Temos de perceber que existirá sempre quem pretende viver no mundo do passado, esse mundo em que os homens não eram “vítimas” do feminismo, mas também as mulheres não se podiam dizer vítimas. Veja-se que a criminalização da violência doméstica é relativamente recente.

Todas as ideias que defendem o passado nefasto, com brilhantina, tentando fazer passar por um tempo glorioso, só se combatem com ideias de futuro e de progresso.

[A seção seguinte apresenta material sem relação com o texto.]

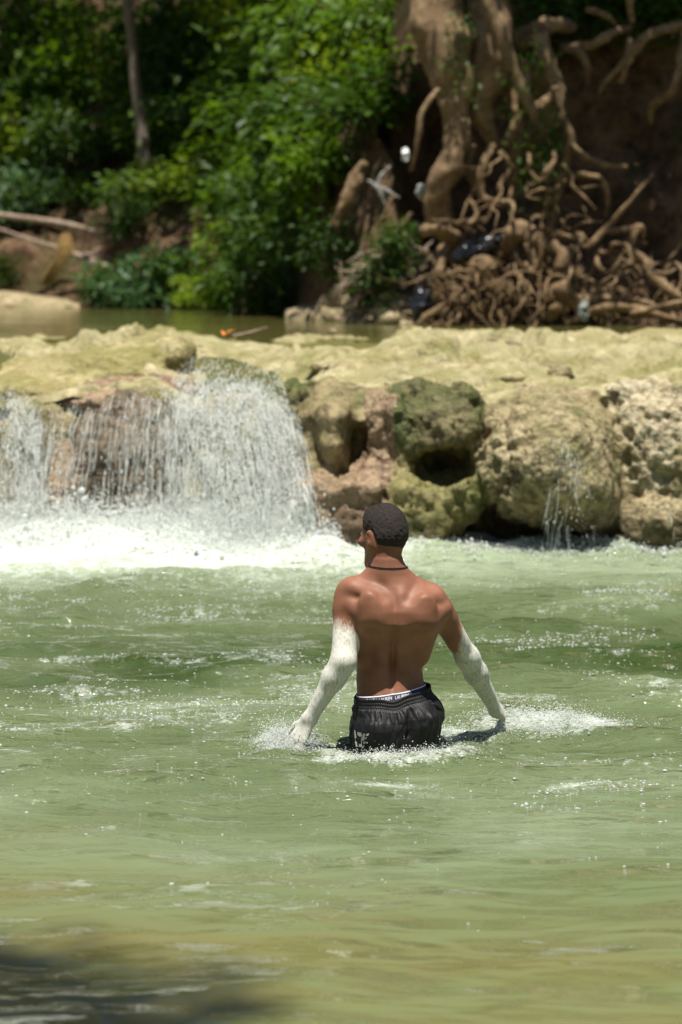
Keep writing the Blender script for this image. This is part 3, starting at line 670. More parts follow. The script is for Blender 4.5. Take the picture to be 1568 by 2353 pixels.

As ideias que advogam o passado surgem assentes em leituras erradas do passado, as ideias que defendem o progresso e o futuro, assentam quase sempre nas lágrimas, no sofrimento e nas dificuldades das vítimas desses passados.

Não podemos deixar apagar a memória de todo o sofrimento das vítimas do passado, de maneira a que ninguém se aproveita dessa amnésia histórica para nos fazer recuar a ela, e assim, ao invés de recordarmos esse sofrimento, acabarmos a experimentar esse sofrimento na própria pele.

Porque não tenho medo do futuro, não tenho medo das mulheres, que merecem viver o presente e o futuro, sem discriminações ou desigualdades, por elas, e por todas as que no passado não puderam.